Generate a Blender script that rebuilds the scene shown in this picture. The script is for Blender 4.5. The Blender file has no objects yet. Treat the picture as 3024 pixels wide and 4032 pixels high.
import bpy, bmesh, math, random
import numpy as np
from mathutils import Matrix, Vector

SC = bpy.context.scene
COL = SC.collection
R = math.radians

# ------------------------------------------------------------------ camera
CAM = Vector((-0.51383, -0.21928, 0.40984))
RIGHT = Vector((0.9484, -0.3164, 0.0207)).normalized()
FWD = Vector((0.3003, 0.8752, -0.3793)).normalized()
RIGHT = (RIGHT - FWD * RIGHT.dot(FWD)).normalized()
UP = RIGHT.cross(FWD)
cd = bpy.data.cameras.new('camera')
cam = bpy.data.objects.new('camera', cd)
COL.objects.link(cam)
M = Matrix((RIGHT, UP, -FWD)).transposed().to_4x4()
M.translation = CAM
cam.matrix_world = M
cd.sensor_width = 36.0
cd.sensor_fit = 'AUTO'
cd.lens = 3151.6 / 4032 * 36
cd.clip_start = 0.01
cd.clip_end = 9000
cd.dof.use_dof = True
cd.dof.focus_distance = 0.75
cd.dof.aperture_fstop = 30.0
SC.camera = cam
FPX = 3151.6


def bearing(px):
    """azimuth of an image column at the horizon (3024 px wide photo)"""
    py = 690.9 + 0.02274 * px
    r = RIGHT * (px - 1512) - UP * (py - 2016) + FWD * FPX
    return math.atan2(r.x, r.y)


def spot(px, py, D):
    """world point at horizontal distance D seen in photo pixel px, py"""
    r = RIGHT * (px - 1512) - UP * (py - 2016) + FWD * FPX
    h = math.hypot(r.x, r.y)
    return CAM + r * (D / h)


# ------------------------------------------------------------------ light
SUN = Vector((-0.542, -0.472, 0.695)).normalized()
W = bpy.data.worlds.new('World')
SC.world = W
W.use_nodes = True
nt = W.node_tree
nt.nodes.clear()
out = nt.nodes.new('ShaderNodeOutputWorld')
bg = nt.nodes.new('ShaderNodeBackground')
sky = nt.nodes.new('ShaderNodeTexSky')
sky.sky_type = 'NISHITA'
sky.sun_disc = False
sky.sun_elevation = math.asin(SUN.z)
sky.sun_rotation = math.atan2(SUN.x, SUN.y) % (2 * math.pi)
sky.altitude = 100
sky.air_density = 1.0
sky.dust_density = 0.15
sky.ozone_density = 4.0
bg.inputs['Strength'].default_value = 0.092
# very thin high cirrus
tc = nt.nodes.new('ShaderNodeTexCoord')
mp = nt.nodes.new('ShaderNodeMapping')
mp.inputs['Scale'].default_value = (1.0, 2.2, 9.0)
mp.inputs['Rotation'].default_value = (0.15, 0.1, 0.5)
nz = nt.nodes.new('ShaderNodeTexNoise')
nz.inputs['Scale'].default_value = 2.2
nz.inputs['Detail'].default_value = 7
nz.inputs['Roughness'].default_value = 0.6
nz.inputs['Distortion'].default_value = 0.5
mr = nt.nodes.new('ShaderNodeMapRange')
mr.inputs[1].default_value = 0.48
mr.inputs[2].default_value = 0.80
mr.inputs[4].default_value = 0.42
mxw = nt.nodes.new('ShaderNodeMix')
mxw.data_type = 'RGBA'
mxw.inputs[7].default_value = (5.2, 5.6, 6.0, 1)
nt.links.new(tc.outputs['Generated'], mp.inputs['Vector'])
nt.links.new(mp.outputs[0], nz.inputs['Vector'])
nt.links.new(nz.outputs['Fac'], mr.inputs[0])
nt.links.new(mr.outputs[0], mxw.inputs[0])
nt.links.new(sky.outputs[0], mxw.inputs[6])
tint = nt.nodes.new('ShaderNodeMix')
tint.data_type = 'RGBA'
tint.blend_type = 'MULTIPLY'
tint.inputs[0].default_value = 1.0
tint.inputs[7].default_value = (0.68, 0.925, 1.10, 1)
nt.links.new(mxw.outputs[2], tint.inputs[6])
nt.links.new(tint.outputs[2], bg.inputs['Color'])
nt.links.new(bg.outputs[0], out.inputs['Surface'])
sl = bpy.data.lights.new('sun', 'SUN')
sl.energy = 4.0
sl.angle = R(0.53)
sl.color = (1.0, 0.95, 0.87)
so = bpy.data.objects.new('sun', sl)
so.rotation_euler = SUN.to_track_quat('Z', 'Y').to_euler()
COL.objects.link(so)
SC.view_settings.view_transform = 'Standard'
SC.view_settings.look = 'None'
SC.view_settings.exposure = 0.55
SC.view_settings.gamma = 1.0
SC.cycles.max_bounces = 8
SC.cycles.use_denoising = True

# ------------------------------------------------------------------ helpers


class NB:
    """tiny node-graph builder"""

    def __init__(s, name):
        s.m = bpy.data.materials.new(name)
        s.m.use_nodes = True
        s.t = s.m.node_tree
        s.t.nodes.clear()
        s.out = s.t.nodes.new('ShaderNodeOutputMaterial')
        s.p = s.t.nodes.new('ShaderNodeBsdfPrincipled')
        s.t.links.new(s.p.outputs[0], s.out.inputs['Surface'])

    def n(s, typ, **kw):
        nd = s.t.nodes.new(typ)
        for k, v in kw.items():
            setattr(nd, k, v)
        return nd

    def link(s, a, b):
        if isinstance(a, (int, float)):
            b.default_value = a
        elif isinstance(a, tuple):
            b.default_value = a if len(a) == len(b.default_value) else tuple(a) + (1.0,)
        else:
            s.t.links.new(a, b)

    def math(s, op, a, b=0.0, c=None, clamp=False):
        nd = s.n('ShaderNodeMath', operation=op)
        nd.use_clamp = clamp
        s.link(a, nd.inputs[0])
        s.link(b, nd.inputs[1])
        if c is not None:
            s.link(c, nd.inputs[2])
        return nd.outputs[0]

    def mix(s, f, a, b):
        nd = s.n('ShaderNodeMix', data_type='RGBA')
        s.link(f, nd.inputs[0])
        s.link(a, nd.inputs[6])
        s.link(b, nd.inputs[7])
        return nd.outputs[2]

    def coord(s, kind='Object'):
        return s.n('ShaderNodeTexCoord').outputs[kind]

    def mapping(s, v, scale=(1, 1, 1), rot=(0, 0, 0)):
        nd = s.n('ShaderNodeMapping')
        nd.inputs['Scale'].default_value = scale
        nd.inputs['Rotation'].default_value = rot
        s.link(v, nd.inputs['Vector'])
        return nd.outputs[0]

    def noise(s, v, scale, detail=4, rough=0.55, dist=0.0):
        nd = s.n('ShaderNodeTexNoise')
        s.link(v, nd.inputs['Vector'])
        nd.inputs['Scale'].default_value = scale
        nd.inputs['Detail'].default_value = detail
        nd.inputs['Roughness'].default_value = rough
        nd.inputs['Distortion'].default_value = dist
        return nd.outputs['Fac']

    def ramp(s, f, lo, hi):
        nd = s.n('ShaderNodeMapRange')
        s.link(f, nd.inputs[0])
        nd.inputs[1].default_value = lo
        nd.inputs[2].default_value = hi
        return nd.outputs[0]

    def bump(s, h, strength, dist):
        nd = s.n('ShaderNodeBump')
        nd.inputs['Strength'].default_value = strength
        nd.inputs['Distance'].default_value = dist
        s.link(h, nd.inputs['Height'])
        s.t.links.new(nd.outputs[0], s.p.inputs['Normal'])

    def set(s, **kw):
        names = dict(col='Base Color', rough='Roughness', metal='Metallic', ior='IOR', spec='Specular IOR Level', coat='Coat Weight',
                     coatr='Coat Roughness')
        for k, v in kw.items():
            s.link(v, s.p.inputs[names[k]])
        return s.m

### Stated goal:
Only the lines from the start of the data to the line holding "return CAM + r * (D / h)" are wanted; return them exactly, both ends included.

### Output for this task:
Generate a Blender script that rebuilds the scene shown in this picture. The script is for Blender 4.5. The Blender file has no objects yet. Treat the picture as 3024 pixels wide and 4032 pixels high.
import bpy, bmesh, math, random
import numpy as np
from mathutils import Matrix, Vector

SC = bpy.context.scene
COL = SC.collection
R = math.radians

# ------------------------------------------------------------------ camera
CAM = Vector((-0.51383, -0.21928, 0.40984))
RIGHT = Vector((0.9484, -0.3164, 0.0207)).normalized()
FWD = Vector((0.3003, 0.8752, -0.3793)).normalized()
RIGHT = (RIGHT - FWD * RIGHT.dot(FWD)).normalized()
UP = RIGHT.cross(FWD)
cd = bpy.data.cameras.new('camera')
cam = bpy.data.objects.new('camera', cd)
COL.objects.link(cam)
M = Matrix((RIGHT, UP, -FWD)).transposed().to_4x4()
M.translation = CAM
cam.matrix_world = M
cd.sensor_width = 36.0
cd.sensor_fit = 'AUTO'
cd.lens = 3151.6 / 4032 * 36
cd.clip_start = 0.01
cd.clip_end = 9000
cd.dof.use_dof = True
cd.dof.focus_distance = 0.75
cd.dof.aperture_fstop = 30.0
SC.camera = cam
FPX = 3151.6


def bearing(px):
    """azimuth of an image column at the horizon (3024 px wide photo)"""
    py = 690.9 + 0.02274 * px
    r = RIGHT * (px - 1512) - UP * (py - 2016) + FWD * FPX
    return math.atan2(r.x, r.y)


def spot(px, py, D):
    """world point at horizontal distance D seen in photo pixel px, py"""
    r = RIGHT * (px - 1512) - UP * (py - 2016) + FWD * FPX
    h = math.hypot(r.x, r.y)
    return CAM + r * (D / h)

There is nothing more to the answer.